#### Job:
Return the listing below exactly, with the pictures dropped.

☆ ☆ ☆ ☆ ☆ ☆ ☆

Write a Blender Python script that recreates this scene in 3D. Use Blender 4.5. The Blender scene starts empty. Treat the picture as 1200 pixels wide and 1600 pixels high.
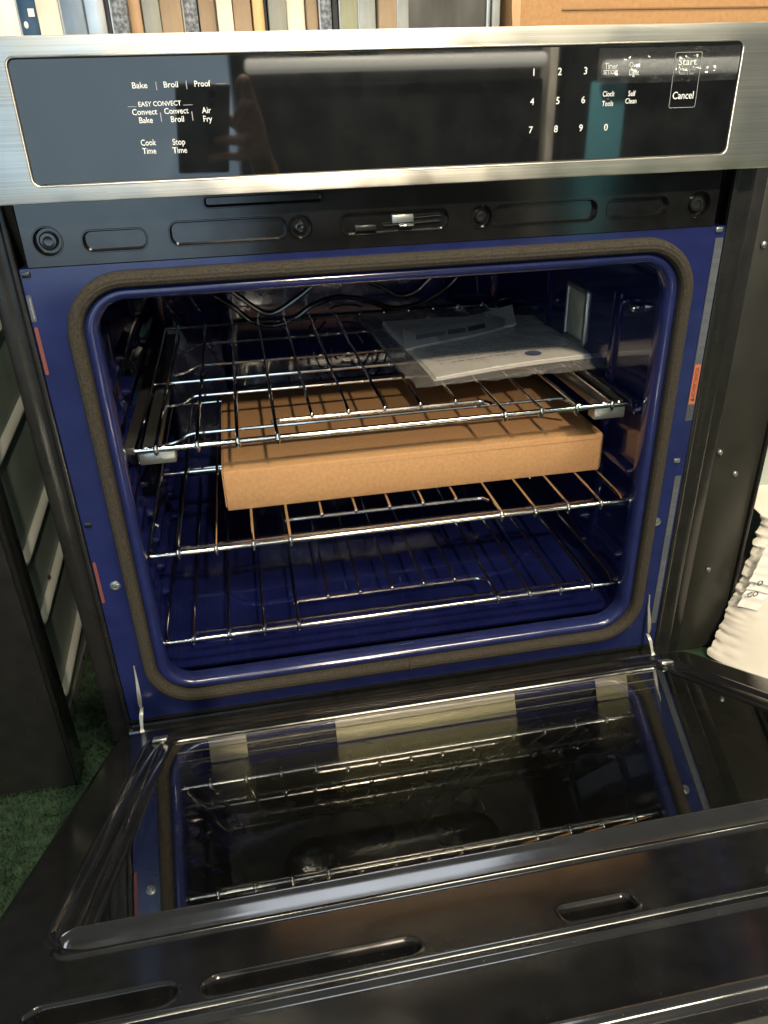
import bpy, bmesh, math, random
import numpy as np
from mathutils import Vector, Matrix, noise
from mathutils.geometry import tessellate_polygon
random.seed(7)
PI = math.pi
scene = bpy.context.scene
COL = scene.collection

# ------------------------------------------------------------------ camera
cam_d = bpy.data.cameras.new('camera'); cam = bpy.data.objects.new('camera', cam_d); COL.objects.link(cam)
cam_d.sensor_fit = 'VERTICAL'; cam_d.sensor_height = 24.0; cam_d.lens = 1195.8 / 1600 * 24.0
cam_d.clip_start = 0.01; cam_d.clip_end = 60
Rr = Vector((0.98235858, -0.18477594, -0.02880061)); Rd = Vector((-0.11278119, -0.46252917, -0.8794016)); Rf = Vector((0.14917113, 0.86713587, -0.47520875))
m = Matrix((Rr, -Rd, -Rf)).transposed().to_4x4(); m.translation = Vector((-0.16051, -0.80099, 0.58206))
cam.matrix_world = m
scene.camera = cam

# ------------------------------------------------------------------ world, view
w = bpy.data.worlds.new('World'); scene.world = w; w.use_nodes = True
bg = w.node_tree.nodes['Background']; bg.inputs[0].default_value = (0.66, 0.70, 0.66, 1); bg.inputs[1].default_value = 0.36
scene.view_settings.view_transform = 'Standard'; scene.view_settings.look = 'None'
scene.view_settings.gamma = 1; scene.view_settings.exposure = 0.0
scene.cycles.max_bounces = 10; scene.cycles.glossy_bounces = 7; scene.cycles.transmission_bounces = 8; scene.cycles.transparent_max_bounces = 16
scene.cycles.sample_clamp_indirect = 14

# ------------------------------------------------------------------ lamps and added fills
def lamp(name, kind, loc, energy, color, size=0.1, target=(0, 0, .2), size_y=None):
    d = bpy.data.lights.new(name, kind); o = bpy.data.objects.new(name, d); COL.objects.link(o)
    o.location = loc; d.energy = energy; d.color = color
    if kind == 'AREA':
        d.size = size
        if size_y: d.shape = 'RECTANGLE'; d.size_y = size_y
    else: d.shadow_soft_size = size
    o.rotation_euler = (Vector(target) - Vector(loc)).to_track_quat('-Z', 'Y').to_euler()
    return o
lamp('key_lamp', 'SPOT', (.25, -2.65, 2.20), 430, (1.0, .82, .60), .045)
bpy.data.lights['key_lamp'].spot_size = math.radians(70)
lamp('cavity_fill', 'SPOT', (-.35, -5.2, 2.0), 620, (.93, .97, 1.0), .35); bpy.data.lights['cavity_fill'].spot_size = math.radians(60)  # added fill without a fixture, reaches the papers deep in the cavity
lamp('opposite_fill', 'SPOT', (.7, -.95, 2.36), 750, (1.0, .92, .78), .12, (.8, -2.0, .35)); bpy.data.lights['opposite_fill'].spot_size = math.radians(62)  # added unseen fill, brightens the opposite appliances for their reflection

# ------------------------------------------------------------------ materials
def mat(name, color, rough=.5, metal=0, spec=.5, ior=1.45, coat=0, **k):
    M = bpy.data.materials.new(name); M.use_nodes = True; b = M.node_tree.nodes['Principled BSDF']
    b.inputs['Base Color'].default_value = (*color, 1); b.inputs['Roughness'].default_value = rough
    b.inputs['Metallic'].default_value = metal; b.inputs['IOR'].default_value = ior
    b.inputs['Specular IOR Level'].default_value = spec; b.inputs['Coat Weight'].default_value = coat
    b.inputs['Coat Roughness'].default_value = .03
    if 'aniso' in k: b.inputs['Anisotropic'].default_value = k['aniso']
    if 'trans' in k: b.inputs['Transmission Weight'].default_value = k['trans']
    if 'emit' in k: b.inputs['Emission Color'].default_value = (*k['emit'], 1); b.inputs['Emission Strength'].default_value = k.get('es', 1)
    return M
def smudge(M, amt=.10, scale=9):
    nt = M.node_tree; b = nt.nodes['Principled BSDF']; tc = nt.nodes.new('ShaderNodeTexCoord'); nz = nt.nodes.new('ShaderNodeTexNoise'); nz.inputs['Scale'].default_value = scale; nz.inputs['Detail'].default_value = 8; nz.inputs['Distortion'].default_value = 1.2
    sp = nt.nodes.new('ShaderNodeTexNoise'); sp.inputs['Scale'].default_value = 900; sp.inputs['Detail'].default_value = 1
    nt.links.new(tc.outputs['Object'], nz.inputs['Vector']); nt.links.new(tc.outputs['Object'], sp.inputs['Vector'])
    mr = nt.nodes.new('ShaderNodeMapRange'); mr.inputs[1].default_value = .45; mr.inputs[2].default_value = .75; r = b.inputs['Roughness'].default_value; mr.inputs[3].default_value = r; mr.inputs[4].default_value = r + amt
    nt.links.new(nz.outputs[0], mr.inputs[0]); nt.links.new(mr.outputs[0], b.inputs['Roughness'])
    src = b.inputs['Base Color'].links[0].from_socket; d = nt.nodes.new('ShaderNodeMapRange'); d.inputs[1].default_value = .73; d.inputs[2].default_value = .80; d.inputs[3].default_value = 0; d.inputs[4].default_value = .30
    nt.links.new(sp.outputs[0], d.inputs[0]); mx = nt.nodes.new('ShaderNodeMixRGB'); mx.inputs[2].default_value = (.20, .19, .17, 1)
    nt.links.new(d.outputs[0], mx.inputs[0]); nt.links.new(src, mx.inputs[1]); nt.links.new(mx.outputs[0], b.inputs['Base Color'])
    return M
def bsdf(M): return M.node_tree.nodes['Principled BSDF']
def noisify(M, c2, scale=8, detail=4, lo=.35, hi=.65, stretch=(1, 1, 1), bump=0, bdist=.001, rough_var=0, dist=0):
    nt = M.node_tree; b = bsdf(M); c1 = b.inputs['Base Color'].default_value[:]
    tc = nt.nodes.new('ShaderNodeTexCoord'); mp = nt.nodes.new('ShaderNodeMapping'); nz = nt.nodes.new('ShaderNodeTexNoise')
    mp.inputs['Scale'].default_value = stretch; nz.inputs['Scale'].default_value = scale; nz.inputs['Detail'].default_value = detail
    nz.inputs['Distortion'].default_value = dist
    nt.links.new(tc.outputs['Object'], mp.inputs[0]); nt.links.new(mp.outputs[0], nz.inputs['Vector'])
    cr = nt.nodes.new('ShaderNodeValToRGB'); cr.color_ramp.elements[0].position = lo; cr.color_ramp.elements[1].position = hi
    cr.color_ramp.elements[0].color = c1; cr.color_ramp.elements[1].color = (*c2, 1)
    nt.links.new(nz.outputs[0], cr.inputs[0]); nt.links.new(cr.outputs[0], b.inputs['Base Color'])
    if bump:
        bp = nt.nodes.new('ShaderNodeBump'); bp.inputs['Strength'].default_value = bump; bp.inputs['Distance'].default_value = bdist
        nt.links.new(nz.outputs[0], bp.inputs['Height']); nt.links.new(bp.outputs[0], b.inputs['Normal'])
    if rough_var:
        mr = nt.nodes.new('ShaderNodeMapRange'); r = b.inputs['Roughness'].default_value
        mr.inputs[3].default_value = max(.01, r - rough_var); mr.inputs[4].default_value = r + rough_var
        nt.links.new(nz.outputs[0], mr.inputs[0]); nt.links.new(mr.outputs[0], b.inputs['Roughness'])
    return M

MAT = {}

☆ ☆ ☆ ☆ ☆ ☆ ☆

#### Completed task:
Write a Blender Python script that recreates this scene in 3D. Use Blender 4.5. The Blender scene starts empty. Treat the picture as 1200 pixels wide and 1600 pixels high.
import bpy, bmesh, math, random
import numpy as np
from mathutils import Vector, Matrix, noise
from mathutils.geometry import tessellate_polygon
random.seed(7)
PI = math.pi
scene = bpy.context.scene
COL = scene.collection

# ------------------------------------------------------------------ camera
cam_d = bpy.data.cameras.new('camera'); cam = bpy.data.objects.new('camera', cam_d); COL.objects.link(cam)
cam_d.sensor_fit = 'VERTICAL'; cam_d.sensor_height = 24.0; cam_d.lens = 1195.8 / 1600 * 24.0
cam_d.clip_start = 0.01; cam_d.clip_end = 60
Rr = Vector((0.98235858, -0.18477594, -0.02880061)); Rd = Vector((-0.11278119, -0.46252917, -0.8794016)); Rf = Vector((0.14917113, 0.86713587, -0.47520875))
m = Matrix((Rr, -Rd, -Rf)).transposed().to_4x4(); m.translation = Vector((-0.16051, -0.80099, 0.58206))
cam.matrix_world = m
scene.camera = cam

# ------------------------------------------------------------------ world, view
w = bpy.data.worlds.new('World'); scene.world = w; w.use_nodes = True
bg = w.node_tree.nodes['Background']; bg.inputs[0].default_value = (0.66, 0.70, 0.66, 1); bg.inputs[1].default_value = 0.36
scene.view_settings.view_transform = 'Standard'; scene.view_settings.look = 'None'
scene.view_settings.gamma = 1; scene.view_settings.exposure = 0.0
scene.cycles.max_bounces = 10; scene.cycles.glossy_bounces = 7; scene.cycles.transmission_bounces = 8; scene.cycles.transparent_max_bounces = 16
scene.cycles.sample_clamp_indirect = 14

# ------------------------------------------------------------------ lamps and added fills
def lamp(name, kind, loc, energy, color, size=0.1, target=(0, 0, .2), size_y=None):
    d = bpy.data.lights.new(name, kind); o = bpy.data.objects.new(name, d); COL.objects.link(o)
    o.location = loc; d.energy = energy; d.color = color
    if kind == 'AREA':
        d.size = size
        if size_y: d.shape = 'RECTANGLE'; d.size_y = size_y
    else: d.shadow_soft_size = size
    o.rotation_euler = (Vector(target) - Vector(loc)).to_track_quat('-Z', 'Y').to_euler()
    return o
lamp('key_lamp', 'SPOT', (.25, -2.65, 2.20), 430, (1.0, .82, .60), .045)
bpy.data.lights['key_lamp'].spot_size = math.radians(70)
lamp('cavity_fill', 'SPOT', (-.35, -5.2, 2.0), 620, (.93, .97, 1.0), .35); bpy.data.lights['cavity_fill'].spot_size = math.radians(60)  # added fill without a fixture, reaches the papers deep in the cavity
lamp('opposite_fill', 'SPOT', (.7, -.95, 2.36), 750, (1.0, .92, .78), .12, (.8, -2.0, .35)); bpy.data.lights['opposite_fill'].spot_size = math.radians(62)  # added unseen fill, brightens the opposite appliances for their reflection

# ------------------------------------------------------------------ materials
def mat(name, color, rough=.5, metal=0, spec=.5, ior=1.45, coat=0, **k):
    M = bpy.data.materials.new(name); M.use_nodes = True; b = M.node_tree.nodes['Principled BSDF']
    b.inputs['Base Color'].default_value = (*color, 1); b.inputs['Roughness'].default_value = rough
    b.inputs['Metallic'].default_value = metal; b.inputs['IOR'].default_value = ior
    b.inputs['Specular IOR Level'].default_value = spec; b.inputs['Coat Weight'].default_value = coat
    b.inputs['Coat Roughness'].default_value = .03
    if 'aniso' in k: b.inputs['Anisotropic'].default_value = k['aniso']
    if 'trans' in k: b.inputs['Transmission Weight'].default_value = k['trans']
    if 'emit' in k: b.inputs['Emission Color'].default_value = (*k['emit'], 1); b.inputs['Emission Strength'].default_value = k.get('es', 1)
    return M
def smudge(M, amt=.10, scale=9):
    nt = M.node_tree; b = nt.nodes['Principled BSDF']; tc = nt.nodes.new('ShaderNodeTexCoord'); nz = nt.nodes.new('ShaderNodeTexNoise'); nz.inputs['Scale'].default_value = scale; nz.inputs['Detail'].default_value = 8; nz.inputs['Distortion'].default_value = 1.2
    sp = nt.nodes.new('ShaderNodeTexNoise'); sp.inputs['Scale'].default_value = 900; sp.inputs['Detail'].default_value = 1
    nt.links.new(tc.outputs['Object'], nz.inputs['Vector']); nt.links.new(tc.outputs['Object'], sp.inputs['Vector'])
    mr = nt.nodes.new('ShaderNodeMapRange'); mr.inputs[1].default_value = .45; mr.inputs[2].default_value = .75; r = b.inputs['Roughness'].default_value; mr.inputs[3].default_value = r; mr.inputs[4].default_value = r + amt
    nt.links.new(nz.outputs[0], mr.inputs[0]); nt.links.new(mr.outputs[0], b.inputs['Roughness'])
    src = b.inputs['Base Color'].links[0].from_socket; d = nt.nodes.new('ShaderNodeMapRange'); d.inputs[1].default_value = .73; d.inputs[2].default_value = .80; d.inputs[3].default_value = 0; d.inputs[4].default_value = .30
    nt.links.new(sp.outputs[0], d.inputs[0]); mx = nt.nodes.new('ShaderNodeMixRGB'); mx.inputs[2].default_value = (.20, .19, .17, 1)
    nt.links.new(d.outputs[0], mx.inputs[0]); nt.links.new(src, mx.inputs[1]); nt.links.new(mx.outputs[0], b.inputs['Base Color'])
    return M
def bsdf(M): return M.node_tree.nodes['Principled BSDF']
def noisify(M, c2, scale=8, detail=4, lo=.35, hi=.65, stretch=(1, 1, 1), bump=0, bdist=.001, rough_var=0, dist=0):
    nt = M.node_tree; b = bsdf(M); c1 = b.inputs['Base Color'].default_value[:]
    tc = nt.nodes.new('ShaderNodeTexCoord'); mp = nt.nodes.new('ShaderNodeMapping'); nz = nt.nodes.new('ShaderNodeTexNoise')
    mp.inputs['Scale'].default_value = stretch; nz.inputs['Scale'].default_value = scale; nz.inputs['Detail'].default_value = detail
    nz.inputs['Distortion'].default_value = dist
    nt.links.new(tc.outputs['Object'], mp.inputs[0]); nt.links.new(mp.outputs[0], nz.inputs['Vector'])
    cr = nt.nodes.new('ShaderNodeValToRGB'); cr.color_ramp.elements[0].position = lo; cr.color_ramp.elements[1].position = hi
    cr.color_ramp.elements[0].color = c1; cr.color_ramp.elements[1].color = (*c2, 1)
    nt.links.new(nz.outputs[0], cr.inputs[0]); nt.links.new(cr.outputs[0], b.inputs['Base Color'])
    if bump:
        bp = nt.nodes.new('ShaderNodeBump'); bp.inputs['Strength'].default_value = bump; bp.inputs['Distance'].default_value = bdist
        nt.links.new(nz.outputs[0], bp.inputs['Height']); nt.links.new(bp.outputs[0], b.inputs['Normal'])
    if rough_var:
        mr = nt.nodes.new('ShaderNodeMapRange'); r = b.inputs['Roughness'].default_value
        mr.inputs[3].default_value = max(.01, r - rough_var); mr.inputs[4].default_value = r + rough_var
        nt.links.new(nz.outputs[0], mr.inputs[0]); nt.links.new(mr.outputs[0], b.inputs['Roughness'])
    return M

MAT = {}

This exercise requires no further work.